• **Problem**:
Quote all of the data that follows exactly as written, skipping the images.

··········

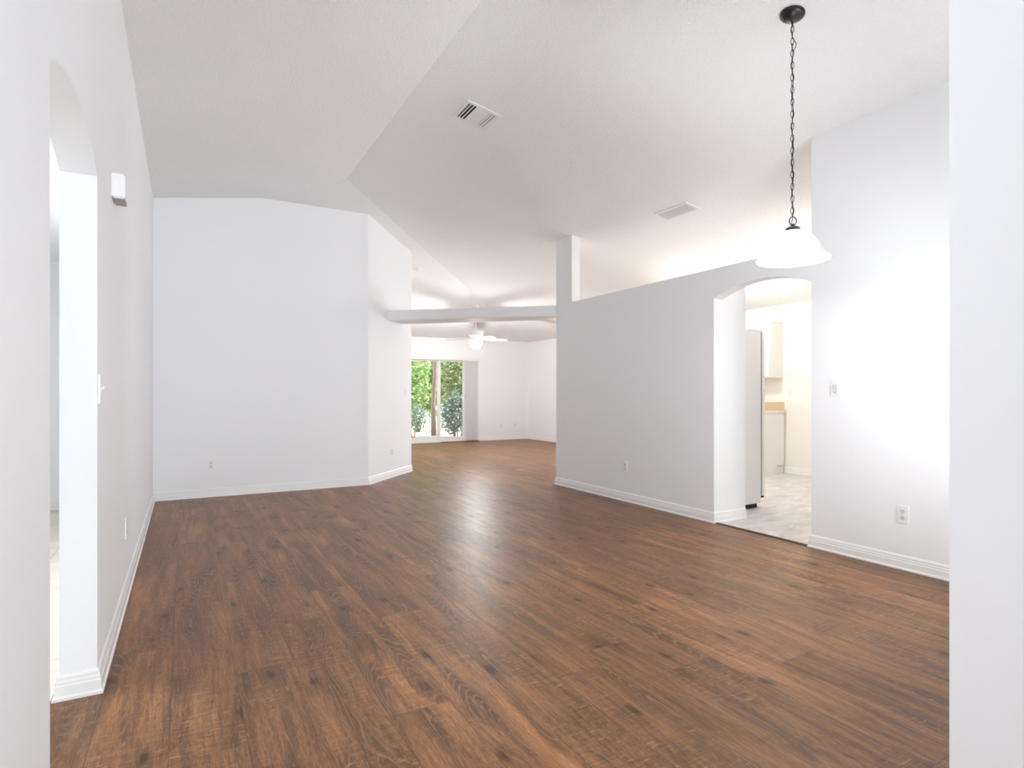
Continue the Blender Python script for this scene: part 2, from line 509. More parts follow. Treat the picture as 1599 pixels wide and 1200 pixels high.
# back wall and 45 degree wall, one plaster run
bm = new_bm()
ztop = 3.7
off = TH * math.tan(math.radians(22.5))
add_prism(bm, [(XL - TH, YF, 0), (D0[0], D0[1], 0), (D1[0], D1[1], 0), (D1[0], YS, 0), (D1[0] - TH, YS, 0), (D1[0] - TH, D1[1] + 0.05, 0), (D0[0] - off, D0[1] + TH, 0), (XL - TH, YF + TH, 0)], (0, 0, 3.52))
back = struct(link('wall_back', bm, M['wall']))
# trim the tops under the vault
bm = bmesh.new(); bm.from_mesh(back.data)
for v in bm.verts:
    if v.co.z > 1:
        v.co.z = min(zC(v.co.y), zB(v.co.x) if v.co.x > RX else 9) + 0.04
# left end follows slope A: add a cut at the kink
xk = RX - SCC * (YF - RY) / SA
geom = bm.verts[:] + bm.edges[:] + bm.faces[:]
bmesh.ops.bisect_plane(bm, geom=geom, plane_co=(xk, 0, 0), plane_no=(1, 0, 0))
for v in bm.verts:
    if v.co.z > 1 and v.co.x < xk + 0.001 and v.co.y < YF + 0.3:
        v.co.z = min(zA(v.co.x), zC(YF)) + 0.05
bm.to_mesh(back.data); bm.free()

# wall with the sliding door
SX0, SX1, SZ = 4.40, 5.92, 2.0
bm = new_bm()
zt = 2.60
add_box(bm, D1[0] - TH, SX0, YS, YS + 0.13, 0, zt)
add_box(bm, SX1, XK + 0.14, YS, YS + 0.13, 0, zt)
add_box(bm, SX0, SX1, YS, YS + 0.13, SZ, zt)
struct(link('wall_garden', bm, M['wall']))

# outer wall on the right: kitchen (warm paint) and family room
struct(box_obj('wall_kitchen', (XK, XK + 0.14, 0.4, 7.2, 0, 2.6), M['kitchen_wall']))
bm = new_bm()
NY0, NY1, NZ0, NZ1 = 7.5, 9.5, 0.45, 2.1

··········

• **Task output**:
Continue the Blender Python script for this scene: part 2, from line 509. More parts follow. Treat the picture as 1599 pixels wide and 1200 pixels high.
# back wall and 45 degree wall, one plaster run
bm = new_bm()
ztop = 3.7
off = TH * math.tan(math.radians(22.5))
add_prism(bm, [(XL - TH, YF, 0), (D0[0], D0[1], 0), (D1[0], D1[1], 0), (D1[0], YS, 0), (D1[0] - TH, YS, 0), (D1[0] - TH, D1[1] + 0.05, 0), (D0[0] - off, D0[1] + TH, 0), (XL - TH, YF + TH, 0)], (0, 0, 3.52))
back = struct(link('wall_back', bm, M['wall']))
# trim the tops under the vault
bm = bmesh.new(); bm.from_mesh(back.data)
for v in bm.verts:
    if v.co.z > 1:
        v.co.z = min(zC(v.co.y), zB(v.co.x) if v.co.x > RX else 9) + 0.04
# left end follows slope A: add a cut at the kink
xk = RX - SCC * (YF - RY) / SA
geom = bm.verts[:] + bm.edges[:] + bm.faces[:]
bmesh.ops.bisect_plane(bm, geom=geom, plane_co=(xk, 0, 0), plane_no=(1, 0, 0))
for v in bm.verts:
    if v.co.z > 1 and v.co.x < xk + 0.001 and v.co.y < YF + 0.3:
        v.co.z = min(zA(v.co.x), zC(YF)) + 0.05
bm.to_mesh(back.data); bm.free()

# wall with the sliding door
SX0, SX1, SZ = 4.40, 5.92, 2.0
bm = new_bm()
zt = 2.60
add_box(bm, D1[0] - TH, SX0, YS, YS + 0.13, 0, zt)
add_box(bm, SX1, XK + 0.14, YS, YS + 0.13, 0, zt)
add_box(bm, SX0, SX1, YS, YS + 0.13, SZ, zt)
struct(link('wall_garden', bm, M['wall']))

# outer wall on the right: kitchen (warm paint) and family room
struct(box_obj('wall_kitchen', (XK, XK + 0.14, 0.4, 7.2, 0, 2.6), M['kitchen_wall']))
bm = new_bm()
NY0, NY1, NZ0, NZ1 = 7.5, 9.5, 0.45, 2.1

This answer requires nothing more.